No fim-de-semana em que se assinalaram os 47 anos do 25 de Abril, saí de Lisboa para visitar um amigo da Sertã, que hoje mora em Pedrógão Grande.
Terminado o bucho e o maranho, o tinto local e a sobremesa conventual, como bom filho da terra para onde voltou após se formar em Lisboa, estudar no estrangeiro e trabalhar em áreas de ponta, o João propôs mostrar-me a zona. E é aqui que as desigualdades territoriais saltam, inevitavelmente, à vista.
Em 2017, o país assistiu ao verdadeiro inferno, com um incêndio que, ali, fez dezenas de mortos, centenas de feridos e desalojados, e cicatrizes que levarão gerações a sarar: «Todos aqui perdemos um familiar ou amigo», conta ele.
O que foi feito no terreno, desde então, para prevenir que o mesmo se repita? Muito pouco. Estruturas de missão e portarias à parte, onde as árvores carbonizadas já não se mantêm de pé, reina uma «massa de combustível, que – em três anos, no máximo – tornará a arder», acrescenta o João, resignado.
Mas o pior nem é isso: são os bombeiros que ficaram gravemente feridos então. Incapacitados para qualquer trabalho, sobrevivem com um subsídio que não chega a 200 euros. Rumo a Pedrógão Grande, damos logo de caras com o edil.
Valdemar Alves, cuja recandidatura deverá ser apoiada pelo mesmo partido deste mandato, mas diferente daquele que o apoiara no anterior. O arguido nos casos da reconstrução de segundas casas queimadas e de 66 mortes em 2017.
E os seus conterrâneos, não se sentem revoltados? Não poderia ter feito mais – e melhor – aquando da reconstrução da zona? «Acho que não», diz o meu amigo, de 26 anos. Não será muito pior do que outro que venha a substituí-lo.
Num edifício com três mastros desbandeirados fica o centro «Qualifica», onde os jovens dali tentam acabar o ensino obrigatório para arranjar trabalho. Alguns têm quase a mesma idade dos professores. O que farão? Logo se vê. Para já, relevante é que serão «certificados», diz o João.
O domingo amanhece frio e chuvoso em Penela. Só n’«O Bigodes» servem café. À porta, três compadres discutem futebol enquanto leem o jornal e fazem a raspadinha. De uma todo-o-terreno da Câmara saltam três jovens janotas para o mesmo serviço do que eu.
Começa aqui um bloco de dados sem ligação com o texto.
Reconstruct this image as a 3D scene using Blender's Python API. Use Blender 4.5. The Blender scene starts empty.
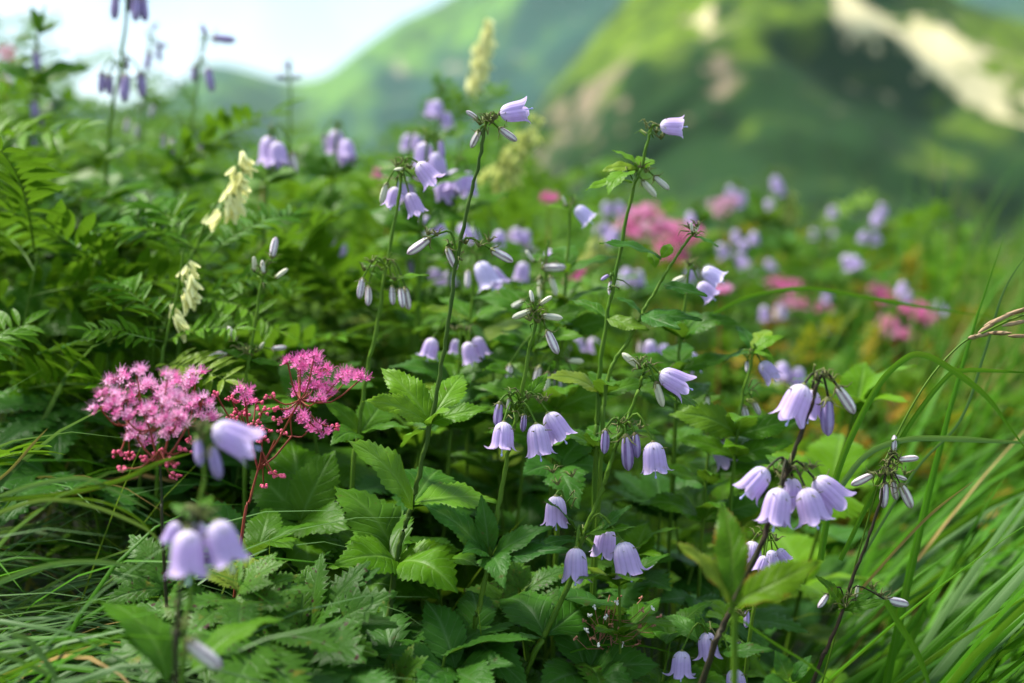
import bpy, math, random
from mathutils import Vector, Matrix, noise
R = math.radians
rnd = random.Random(11)
sc = bpy.context.scene
col = sc.collection

# ------------------------------------------------------------------ camera, world, sun, exposure
CAM_Z = 0.47
FPX = 1422.0
PITCH = math.atan((341.5 - 150) / FPX)
cam_data = bpy.data.cameras.new('camera')
cam = bpy.data.objects.new('camera', cam_data); col.objects.link(cam)
cam.location = (0, 0, CAM_Z)
cam.rotation_euler = (math.pi / 2 - PITCH, 0, 0)
cam_data.sensor_width = 36
cam_data.lens = 36 * FPX / 1024
cam_data.clip_start = 0.02
cam_data.clip_end = 20000
cam_data.dof.use_dof = True
cam_data.dof.focus_distance = 0.80
cam_data.dof.aperture_fstop = 4.2
cam_data.dof.aperture_blades = 9
sc.camera = cam

SUN_EL, SUN_AZ = 52, -62          # azimuth from +Y, negative is to the left of the view
world = bpy.data.worlds.new('World'); sc.world = world; world.use_nodes = True
wn = world.node_tree; wn.nodes.clear()
w_out = wn.nodes.new('ShaderNodeOutputWorld'); w_bg = wn.nodes.new('ShaderNodeBackground')
w_sky = wn.nodes.new('ShaderNodeTexSky'); w_sky.sky_type = 'NISHITA'; w_sky.sun_disc = False
w_sky.sun_elevation = R(SUN_EL); w_sky.sun_rotation = R(SUN_AZ)
w_sky.altitude = 1800; w_sky.dust_density = 0.6; w_sky.ozone_density = 1.6
w_tc = wn.nodes.new('ShaderNodeTexCoord'); w_no = wn.nodes.new('ShaderNodeTexNoise')
w_no.inputs['Scale'].default_value = 5.5; w_no.inputs['Detail'].default_value = 5
w_rp = wn.nodes.new('ShaderNodeMapRange'); w_rp.inputs['From Min'].default_value = 0.36; w_rp.inputs['From Max'].default_value = 0.62
w_mx = wn.nodes.new('ShaderNodeMix'); w_mx.data_type = 'RGBA'
w_mx.inputs['B'].default_value = (6.9, 8.2, 9.4, 1)       # thin bright cloud
wn.links.new(w_tc.outputs['Generated'], w_no.inputs['Vector'])
wn.links.new(w_no.outputs['Fac'], w_rp.inputs['Value'])
wn.links.new(w_rp.outputs['Result'], w_mx.inputs['Factor'])
wn.links.new(w_sky.outputs['Color'], w_mx.inputs['A'])
wn.links.new(w_mx.outputs['Result'], w_bg.inputs['Color'])
w_bg.inputs['Strength'].default_value = 0.080
wn.links.new(w_bg.outputs['Background'], w_out.inputs['Surface'])

sun_data = bpy.data.lights.new('sun', 'SUN'); sun_data.energy = 4.9; sun_data.angle = R(13); sun_data.color = (1.0, 0.95, 0.86)
sun = bpy.data.objects.new('sun', sun_data); col.objects.link(sun)
sdir = Vector((math.sin(R(SUN_AZ)) * math.cos(R(SUN_EL)), math.cos(R(SUN_AZ)) * math.cos(R(SUN_EL)), math.sin(R(SUN_EL))))
sun.rotation_euler = sdir.to_track_quat('Z', 'Y').to_euler()

sc.view_settings.view_transform = 'Standard'; sc.view_settings.look = 'None'
sc.view_settings.gamma = 1.0; sc.view_settings.exposure = 1.2; sc.view_settings.use_curve_mapping = False
sc.render.engine = 'CYCLES'
sc.cycles.use_denoising = True
sc.cycles.max_bounces = 6; sc.cycles.diffuse_bounces = 3; sc.cycles.transmission_bounces = 4
sc.cycles.volume_bounces = 0; sc.cycles.transparent_max_bounces = 4

# ------------------------------------------------------------------ helpers
CR = cam.rotation_euler.to_matrix()
def P(px, py, d):
    """a point seen at pixel px,py standing d metres in front of the camera"""
    return Vector((0, 0, CAM_Z)) + CR @ Vector(((px - 512) / FPX * d, (341.5 - py) / FPX * d, -d))

def lerp(a, b, t): return a + (b - a) * t
def interp(tab, x):
    if x <= tab[0][0]: return tab[0][1]
    for (x0, y0), (x1, y1) in zip(tab, tab[1:]):
        if x <= x1: return y0 + (y1 - y0) * (x - x0) / (x1 - x0)
    return tab[-1][1]
SKYLINE = [(-700, 10), (0, 62), (60, 92), (150, 132), (250, 168), (340, 168), (420, 172), (520, 205), (600, 200), (700, 220), (780, 225), (860, 252), (950, 235), (1024, 225), (1600, 200)]
def ground(x, y):
    yy = max(y, 0.45)
    px = 512 + FPX * x / max(yy, 0.6)
    pyc = interp(SKYLINE, px) + 229 * (1 / min(yy, 4.0) - 0.333)
    rel = -(pyc - 150) / FPX * min(yy, 4.0)
    z = CAM_Z + rel - 0.30
    z += 0.02 * noise.noise(Vector((x * 2.1, y * 2.1, 3)))
    if y > 3.6:
        z -= 0.42 * (y - 3.6) ** 1.05 if y < 300 else 0.42 * (296.4) ** 1.05
    return z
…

Com a bátega de água que nuvens negras descarregavam, voltar para casa era a única opção. Num último olhar ao castelo, vejo as letras «Presépio de Penela» periclitantes, devido à rampa criada pela retroescavadora ainda ali estacionada.
Em Lisboa desfilou a habitual massa de gente pela Avenida da Liberdade, celebrando o menos mau dos regimes com cravos vermelhos ao peito. Aquele que promete, entre outras coisas, a igualdade perante a lei. A 150 quilómetros da capital, fica o «interior» do país. A Sertã, Pedrógão Grande, Penela. E, no entanto, parece que anos-luz separam estes dois mundos.